Money Markets
EAC under pressure to extend special trade window
EAC presidents from left Yoweri Museveni (Uganda), Paul Kagame (Rwanda), Jakaya Kikwete (Tanzania) ,Mwai Kibaki (Kenya) and Pierre Nkurunziza (Burundi) sign the EAC common market protocol during the 10th anniversary at Arusha International Conference Centre, November 20 2009. East Africa’s industrialists are pushing for the extension of a five-year window allowing them to import key inputs and raw materials duty-free. PHOEBE OKALL
Posted Tuesday, January 19 2010 at 19:21
East Africa’s industrialists are pushing for the extension of a five-year window allowing them to import key inputs and raw materials duty-free following the launch of the Customs Union in 2005.

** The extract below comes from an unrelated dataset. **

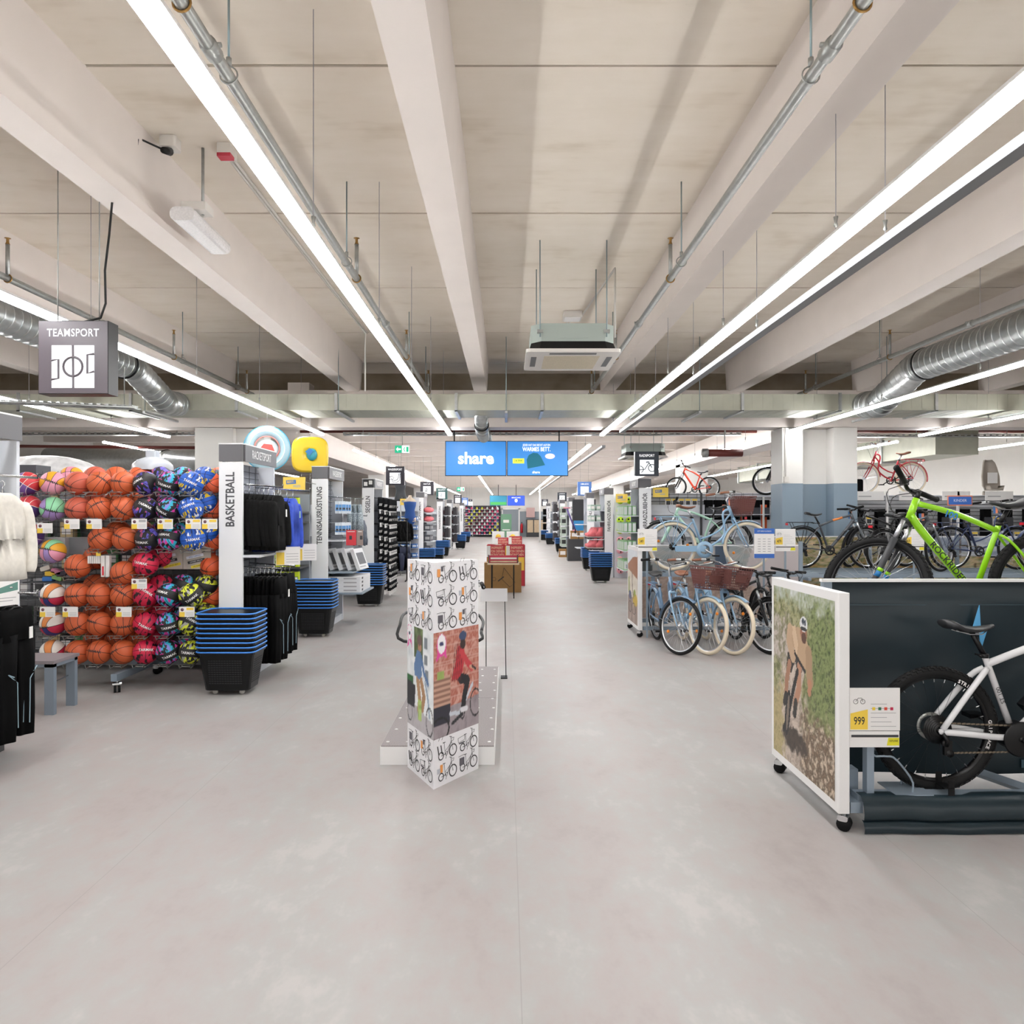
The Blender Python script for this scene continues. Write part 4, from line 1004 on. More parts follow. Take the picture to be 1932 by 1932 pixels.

The window, also known as the duty remission scheme, was scheduled to close on December 31 last year as per the Customs Union protocol that EAC member states signed five years ago.
It allowed local manufacturers and producers duty-free importation of raw materials and other inputs from non member states for purposes of manufacturing goods sold in non-member states. The window was exclusive to a list of 135 inputs considered critical to the survival of the region’s fragile industrial sector.
The products included wood free paper, newsprint, cover paper and white lined chip board used in the manufacture of texts and exercise books; industrial sugar for making of bread and biscuits and complete knock down kits (CKDs) used in the assembly of motorcycles and bicycles.
Concern has been rising among industrialists that expiry of the duty remission scheme has created a legal vacuum that may negatively impact on the flow of inputs needed to produce critical goods for export.
EAC secretariat left the industrialists in a cloud of uncertainty last December after the team mandated to harmonise national tax laws in preparation for the planned launch of a common market later this year went on holidays without determining the fate of the duty-free imports scheme.
The scheme is one of the instruments that Kenya, Tanzania and Uganda settled on when they launched a custom union five years ago. It allows industries — considered too sensitive to compete in a liberalised market — to procure raw materials and other industrial inputs outside the provisions of the Common External Tariffs (CET).
EAC phased out import tariffs on goods traded in the region on January 1, a move that was to be accompanied by closure of the duty remission scheme window. But industrialists have been pushing for a revision of the CET protocol to allow for its extension.
“The duty remission scheme should have lapsed at the beginning of the month but ongoing discussions mean that its status will remain unclear until next month when the EAC secretariat completes its review of the CET,” said David Nalo, the PS in the Ministry of East African Community.
Talks on the duty free instrument began late last month but were suspended when the team — made up of government and private sector representatives — took a break for Christmas. In Kenya, the scheme has mainly benefited horticulture and manufacturing sector operators.
On Monday, a senior Treasury official revealed that a number of firms had applied for extension of the duty free import window but insisted no decision would be made until the EAC team reconvenes.
The Kenya Association of Manufacturers (KAM), an industry lobby, which participated in previous negotiations, said its members were ready for closure of the imports window but urged its members to continue tapping from it.
“KAM advises its members who have been using the duty remission scheme to continue doing so until otherwise advised,” KAM said in a statement issued to its members last week.
Ugandan industrialists have been pushing for extension of the scheme that covers importation of 135 industrial inputs from non-EAC countries, citing inability to compete on an equal footing with the more advanced Kenyan counterparts.
PricewaterhouseCoopers – an advisory services firm -- found in a recent study that Kenya’s tax regime remains the most punitive in the region with total tax charges constituting a bigger proportion of operating expenses that firms have to bear.
The study, whose findings were released last month, has sparked calls for harmonisation of national tax laws to level the playground for all firms in the region.